The Rabbinical Assembly Committee on Jewish Law and Standards which last tackled the issue in 1992 meets in New York next week, its 25 members reviewing an issue that has already rent many Christian churches and simmers across Judaism.
"The way it looks, it will be decided on a more liberal understanding of the law," Rabbi Irwin Kula, president of the National Jewish Centre for Learning and Leadership, told Reuters. "It would be a very big, big surprise if that's not the case."
Rabbi Joel Meyers, executive vice president of the Rabbinical Assembly, said: "I really don't know what will happen. Many of my colleagues are betting they will have two opinions at the end -- that rabbis can maintain the prohibition on homosexual behaviour and another that says it normalises homosexual behaviour."
The assembly said in announcing the December 5-6 meetings that the committee's function is to advise rabbis on Jewish law or Halakha affecting Conservatives, who number 2 million of the world's 13 million Jews. The rabbis are not bound by its statements which in the past have sometimes offered multiple interpretations on issues.
While the topic may be couched in gay rabbis and same-sex unions, the crux of the issue really is "how one views homosexual behaviour," Meyers said in an interview.
That is the subtext of the committee's 1992 statement which welcomed homosexuals to congregations, youth groups, summer camps and schools but prohibited same-sex commitment ceremonies and the knowing admission of "avowed homosexuals" to rabbinical or cantorial schools.
"That is cowardice," says Rabbi Sharon Kleinbaum of New York's Congregation Beth Simchat Torah, whose 800 members comprise what is called the largest gay synagogue in the world.
"They have dragged their feet on this for many years. They look over their shoulder toward orthodoxy worried about not being called Jewish enough and I consider that cowardice," said Kleinbaum who left her roots in the Conservative movement for the liberal Reform wing.

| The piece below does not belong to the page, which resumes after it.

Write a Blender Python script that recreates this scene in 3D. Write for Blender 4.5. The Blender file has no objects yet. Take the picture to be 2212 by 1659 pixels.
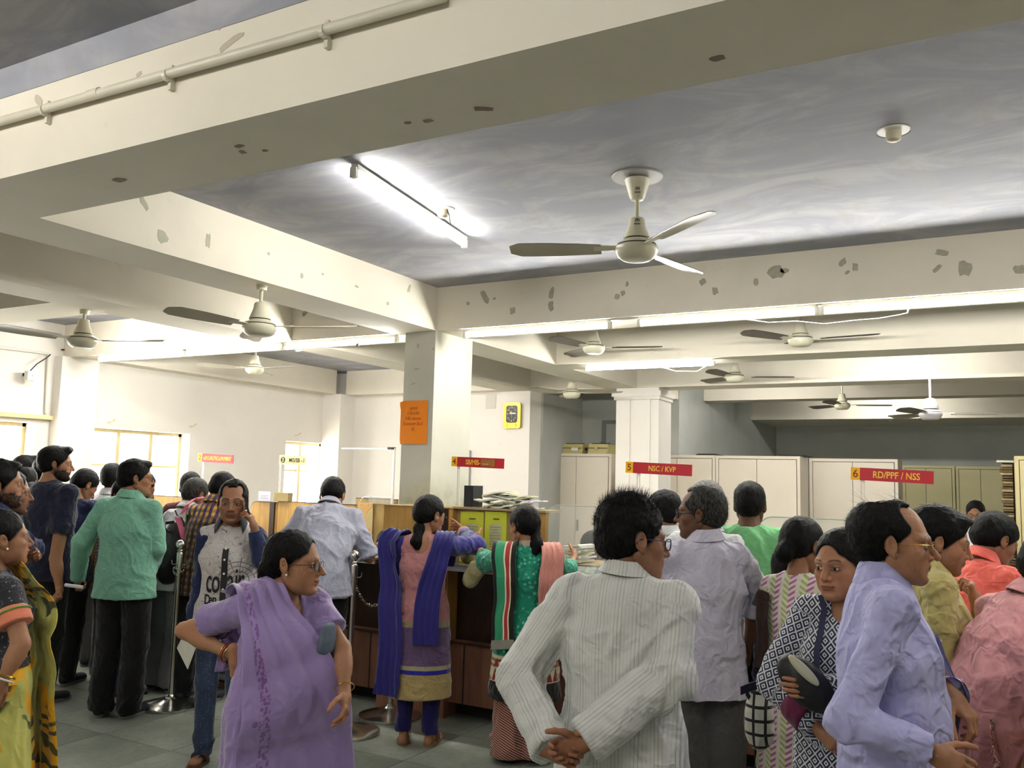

At the other end of the spectrum ultra-Orthodox Jews condemn homosexuality, taking their text from Leviticus 18:22 -- "Do not lie with a male as one lies with a woman. It is an abomination."
A gay pride rally in Jerusalem this month met with stormy protests and finally unfolded in a small stadium under heavy security. But Israel's highest court also has ruled that homosexuals who marry abroad may be registered as married in the country.
There are perhaps 6 million Jews in the United States, only about a third of them affiliated with a congregation. Of those who do attend synagogue 38 per cent are Reform, 33 per cent Conservative and 22 per cent Orthodox, according to one survey.
Rabbi Kula, author of Yearnings: Embracing the Sacred Messiness of Life, said the move toward liberalisation among Conservatives "is not something that came down from the top. It came from Jews in the pews ... Jews who had homosexual children and wanted them to be rabbis."
Rabbi Gerald Zelizer of Neve Shalom, a Conservative congregation in Metuchen, New Jersey, a former president of the Rabbinical Assembly who is a contributing columnist for USA Today, said in an essay in that newspaper this year that he backed the 1992 position but now had a different view.
"Conservative Judaism has always taught that we must upgrade our biblical understanding with new scientific knowledge. Contrary to the biblical assumption that gayness is a sinful choice, our best knowledge today indicates that it is as determined and irrevocable as blue or brown eyes ..." he wrote.